The Piano Shop on the Left Bank by Thad Carhart (A true story of finding your niche in Paris by discovering the local piano store. As a pianist and European traveller, this book hit all my sweet spots.)
Sandition by Jane Austen & Another Lady (Sanditon was an unfinished manuscript that Jane Austen left behind when she died. I'm sure there are a lot of people out there who have completed it, but the version I love best is by "Another Lady." She truly lives up to Austen's wit and characters.)
All Creatures Great and Small by James Herriot (While the idea of being a vet kind of grosses me out, Herriot's naive charm and pure British atmosphere is what sells this book. If you want to live in the Yorkshire countryside of 50+ years ago, then you only have to read this series.)
The Cabinet of Wonders by Marie Rutkoski (I know Marie Rutkoski is quite well-known for her YA series The Winner's Trilogy, but she also wrote a children's series that is fun and awesome and much less well-known.)
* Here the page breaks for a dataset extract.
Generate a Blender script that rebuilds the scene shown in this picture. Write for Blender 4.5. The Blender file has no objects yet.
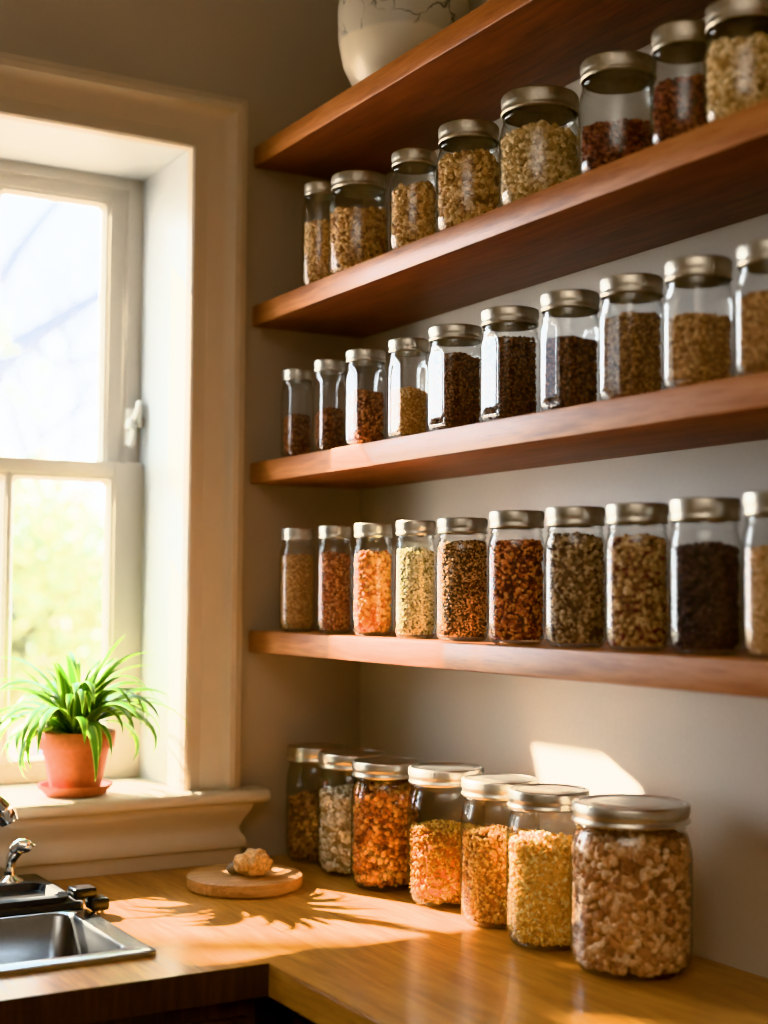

The Once and Future King by T.H. White (The story of King Arthur. One of my all-time favorite books. If you haven't read it, you should! Soon!)
The Agony and the Ecstasy by Irving Stone (Telling about the life of Michelangelo, this book is historical fiction at its finest.)
Christy by Catherine Marshall (Can you imagine going to teach in the rural areas of the Smoky Mountains one hundred years ago at the age of nineteen? I couldn't, which is probably why this book is so fascinating to me.)
Reading the OED: One Man, One Year, 21,730 Pages by Ammon Shea (I have a strange obsession with the Oxford English Dictionary. This is the perfect book to feed that obsession.)